Et le voici qui se tient devant Jésus, et qu’il constate qu’il est déjà mort. Le coup de lance est inutile, mais pourquoi donc a-t-il l’idée subite d’enfoncer le fer implacable dans le Cœur du Roi des Juifs ? Par haine du peuple juif ? Par simple cruauté ? De fait, son geste accomplit au même moment, dans le Cœur de Marie, la prophétie de Syméon, trente trois ans auparavant : 

« Syméon les bénit et dit à Marie, sa mère : Vois ! cet enfant doit amener la chute et le relèvement d’un grand nombre en Israël ; il doit être un signe en butte à la contradiction, et toi-même, une épée te transpercera l’âme ! afin que se révèlent les pensées intimes de bien des cœurs. » (Luc, 2, 34-35)
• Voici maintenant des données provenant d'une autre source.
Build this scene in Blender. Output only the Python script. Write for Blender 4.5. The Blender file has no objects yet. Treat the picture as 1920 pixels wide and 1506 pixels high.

Or voici qu’aussitôt, jaillit de ce Cœur ouvert des flots de sang et d’eau. Et l’Évangéliste note le fait de façon solennelle. Il a vu dans ce jaillissement un sens mystique profond, celui que les Pères de l’Église souligneront comme désignant la naissance de l’Église à travers les sacrements du baptême et de l’Eucharistie, celui que révélera le Seigneur lui-même à sainte Faustine, des siècles plus tard, le rattachant au mystère primordial de la Miséricorde divine :

« Ces deux rayons indiquent le Sang et l’Eau : le rayon pâle signifie l’Eau, qui purifie les âmes ; le rayon rouge signifie le Sang, qui est la vie des âmes. Ces deux rayons jaillirent des entrailles de ma Miséricorde, alors que Mon Cœur, agonisant sur la croix, fut ouvert par la lance. Ces rayons protègent les âmes de la colère de Mon Père. Heureux est celui qui vivra dans leur lumière, car la Main du Dieu Juste ne l’atteindra pas. » (Sainte Faustine, Petit Journal, n° 299)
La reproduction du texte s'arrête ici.